Où, dans une impossibilité logique : l’insécable ne peut être divisé, et ne peut donc se « défaire », et l’indécomposable se décomposer, s’exprime cette crainte à propos de la dualité : et si le « deux » n’était pas celui d’une multiplication ou d’une addition, mais celui d’une division ? La dualité ne serait-elle pas alors l’amorce d’une division et d’une dispersion dans l’infinie pluralité, de toute singularité, y compris la subjectivité singulière ? L’idée ancienne de l’atome insécable avait été forgée pour mettre fin à la possibilité pour toutes choses de la division à l’infini.

La perte indéfinie revient au « rien » : « Lettre-rien ». Lettre et le néant.
Elle est l’une et l’autre, ne peut être l’une sans l’autre.
C’est pourquoi elle est « mise en échec » d’un « aérien ». A et tout un alphabet de lettres ; a et T.
Sa réalité est de contact, de « frottement » ; sa réalité est relationnelle.

L’attention à la lettre ne se relâche pas, tout autant que cette tension vers le T.
Ce qui le fait dire : « insistant », obstiné, « ostinato » comme on dit en musique ; T. entêtant.
Le relationnel de la lettre, son « frottement » se mue en liaison par le « toucher ». T. s’avère tactile.
Toucher en un « sens » ; toucher en tous les sens du mot. Mais surtout par celui des « caresses ».
T. caressant.
Toujours en attente d’effleurement.
Elle, « obstinée comme pas deux »
Dans une cabriole se trouve récusé le « deux ». Simple boutade. Quand, pour les caresses en « l’attente », il est préférable d’être deux.
Ainsi par ces caresses, le soi revient à « soie » ; dans la douceur tendre, et les « étreintes », la locutrice revient à elle après un dédoublement en T., solide, et « bien droit pour porter l’horizon », prête à affronter le monde.
Elle revient, « bleuie de doutes ».
Dans le renoncement au T. des « idéaux bien bâtis »
Dans le renoncement à la "sûreté" des certitudes, cette « espérance folle des sceptiques ».
Elle retrouve une "entité" et une unité après le passage par la dualité ; se retrouve entière, et non en tiers, après l’expérience vécue de la lettre.
Cette "entité" n’est pas anti-T., mais la reconnaissance de soi comme « athée », qui ne croit plus en une quelconque divinité, pas même celle du ‘Moi’.

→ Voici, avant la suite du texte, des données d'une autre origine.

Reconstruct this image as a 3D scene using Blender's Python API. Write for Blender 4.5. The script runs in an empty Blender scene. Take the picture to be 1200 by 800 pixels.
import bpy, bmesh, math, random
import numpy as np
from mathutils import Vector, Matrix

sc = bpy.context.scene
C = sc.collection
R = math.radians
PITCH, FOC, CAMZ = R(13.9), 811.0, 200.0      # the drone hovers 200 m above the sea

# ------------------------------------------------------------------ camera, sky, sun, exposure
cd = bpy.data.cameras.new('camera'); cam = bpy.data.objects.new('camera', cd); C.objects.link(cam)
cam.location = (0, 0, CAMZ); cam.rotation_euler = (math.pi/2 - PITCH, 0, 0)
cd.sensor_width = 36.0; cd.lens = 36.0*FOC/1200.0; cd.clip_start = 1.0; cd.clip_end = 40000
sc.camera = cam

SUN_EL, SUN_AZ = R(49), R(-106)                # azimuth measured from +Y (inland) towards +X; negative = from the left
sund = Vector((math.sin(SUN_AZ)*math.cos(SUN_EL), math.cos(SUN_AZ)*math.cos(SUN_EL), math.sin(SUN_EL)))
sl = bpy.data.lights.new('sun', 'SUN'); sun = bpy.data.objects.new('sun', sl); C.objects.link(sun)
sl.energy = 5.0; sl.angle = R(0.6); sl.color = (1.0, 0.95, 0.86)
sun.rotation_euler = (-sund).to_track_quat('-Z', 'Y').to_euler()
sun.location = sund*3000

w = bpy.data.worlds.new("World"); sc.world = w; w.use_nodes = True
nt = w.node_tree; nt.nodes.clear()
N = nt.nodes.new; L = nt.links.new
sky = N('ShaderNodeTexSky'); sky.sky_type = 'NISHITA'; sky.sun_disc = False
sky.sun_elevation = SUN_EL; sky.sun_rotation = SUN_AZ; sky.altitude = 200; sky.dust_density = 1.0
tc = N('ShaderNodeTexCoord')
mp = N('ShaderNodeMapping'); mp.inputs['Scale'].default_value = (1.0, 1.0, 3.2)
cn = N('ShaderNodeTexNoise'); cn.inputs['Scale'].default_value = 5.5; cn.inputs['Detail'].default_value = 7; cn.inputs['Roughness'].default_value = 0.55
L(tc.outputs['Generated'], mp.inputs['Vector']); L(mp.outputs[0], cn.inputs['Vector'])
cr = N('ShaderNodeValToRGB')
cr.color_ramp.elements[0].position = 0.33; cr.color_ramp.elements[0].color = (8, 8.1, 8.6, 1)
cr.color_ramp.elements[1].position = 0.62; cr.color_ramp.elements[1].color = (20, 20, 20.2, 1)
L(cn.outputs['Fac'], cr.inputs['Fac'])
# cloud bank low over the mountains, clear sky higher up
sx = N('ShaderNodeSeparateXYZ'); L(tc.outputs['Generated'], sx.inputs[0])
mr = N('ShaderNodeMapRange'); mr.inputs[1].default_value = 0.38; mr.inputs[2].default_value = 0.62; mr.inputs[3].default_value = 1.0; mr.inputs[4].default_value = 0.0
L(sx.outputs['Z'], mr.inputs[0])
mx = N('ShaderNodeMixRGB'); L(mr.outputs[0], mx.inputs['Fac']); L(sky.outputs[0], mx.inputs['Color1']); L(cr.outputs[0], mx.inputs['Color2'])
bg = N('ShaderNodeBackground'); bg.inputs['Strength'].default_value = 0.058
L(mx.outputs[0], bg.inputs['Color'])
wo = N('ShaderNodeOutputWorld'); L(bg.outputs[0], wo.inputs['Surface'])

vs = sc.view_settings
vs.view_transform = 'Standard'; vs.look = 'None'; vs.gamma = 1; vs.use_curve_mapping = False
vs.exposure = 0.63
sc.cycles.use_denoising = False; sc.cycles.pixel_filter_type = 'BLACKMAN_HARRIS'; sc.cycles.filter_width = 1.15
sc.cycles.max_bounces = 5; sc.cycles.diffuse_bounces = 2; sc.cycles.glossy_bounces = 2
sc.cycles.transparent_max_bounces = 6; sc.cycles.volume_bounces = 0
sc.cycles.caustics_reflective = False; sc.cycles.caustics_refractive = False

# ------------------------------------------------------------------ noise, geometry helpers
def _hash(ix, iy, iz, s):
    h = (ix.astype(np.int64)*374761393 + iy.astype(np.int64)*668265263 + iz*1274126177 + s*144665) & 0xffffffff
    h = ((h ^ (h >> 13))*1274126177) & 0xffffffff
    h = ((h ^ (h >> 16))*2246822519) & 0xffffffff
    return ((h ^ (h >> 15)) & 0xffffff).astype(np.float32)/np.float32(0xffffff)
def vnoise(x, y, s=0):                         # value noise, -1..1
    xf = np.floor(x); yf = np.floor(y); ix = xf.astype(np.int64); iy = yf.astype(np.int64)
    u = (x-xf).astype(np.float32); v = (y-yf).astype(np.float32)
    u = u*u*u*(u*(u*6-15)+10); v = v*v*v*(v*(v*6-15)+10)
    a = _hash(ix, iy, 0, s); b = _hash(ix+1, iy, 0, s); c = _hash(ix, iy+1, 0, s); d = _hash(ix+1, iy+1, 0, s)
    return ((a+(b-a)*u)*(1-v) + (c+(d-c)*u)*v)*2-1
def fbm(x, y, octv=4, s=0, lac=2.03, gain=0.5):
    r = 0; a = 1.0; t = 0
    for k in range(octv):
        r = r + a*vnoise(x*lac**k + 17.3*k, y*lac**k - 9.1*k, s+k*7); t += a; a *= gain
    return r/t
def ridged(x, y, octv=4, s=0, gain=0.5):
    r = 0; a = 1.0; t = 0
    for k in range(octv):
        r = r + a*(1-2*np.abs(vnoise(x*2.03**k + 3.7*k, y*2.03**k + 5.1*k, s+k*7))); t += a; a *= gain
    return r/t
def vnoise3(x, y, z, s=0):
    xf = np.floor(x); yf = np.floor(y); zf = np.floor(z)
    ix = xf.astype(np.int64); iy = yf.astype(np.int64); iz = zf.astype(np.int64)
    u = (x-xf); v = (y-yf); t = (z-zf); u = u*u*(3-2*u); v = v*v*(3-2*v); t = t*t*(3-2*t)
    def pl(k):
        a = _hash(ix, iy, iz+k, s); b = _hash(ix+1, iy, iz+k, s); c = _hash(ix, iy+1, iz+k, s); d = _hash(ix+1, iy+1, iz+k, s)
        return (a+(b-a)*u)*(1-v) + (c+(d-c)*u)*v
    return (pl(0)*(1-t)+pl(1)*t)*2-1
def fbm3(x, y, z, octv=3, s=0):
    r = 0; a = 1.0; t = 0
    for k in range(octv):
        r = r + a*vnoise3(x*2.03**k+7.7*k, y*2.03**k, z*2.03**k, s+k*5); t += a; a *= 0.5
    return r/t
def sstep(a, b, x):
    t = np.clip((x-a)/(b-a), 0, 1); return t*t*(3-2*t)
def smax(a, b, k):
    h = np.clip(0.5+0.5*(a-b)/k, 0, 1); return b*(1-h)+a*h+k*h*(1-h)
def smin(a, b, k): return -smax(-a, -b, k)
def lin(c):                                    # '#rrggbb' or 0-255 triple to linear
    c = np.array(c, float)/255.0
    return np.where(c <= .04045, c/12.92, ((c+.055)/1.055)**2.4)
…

Merci Solinga pour le partage de sensibilité à propos de cette « rêverie » originale et intéressante d’une vie à la lettre.

   BlaseSaintLuc   
21/4/2024
trouve l'écriture
très aboutie
et
aime beaucoup
Salut, génial, j'aime beaucoup. Prendre le T (moi perso, je le préfère à la bergamote). Tu te tapes le T dans ta timbale, ta tartine est toute triste, tu as ta tarte pour te rattraper. L'idée est originale, bien vue, tu t'en tires terriblement bien. Il y a en plus de la musicalité. Bon, tout a déjà été dit, j'adhère.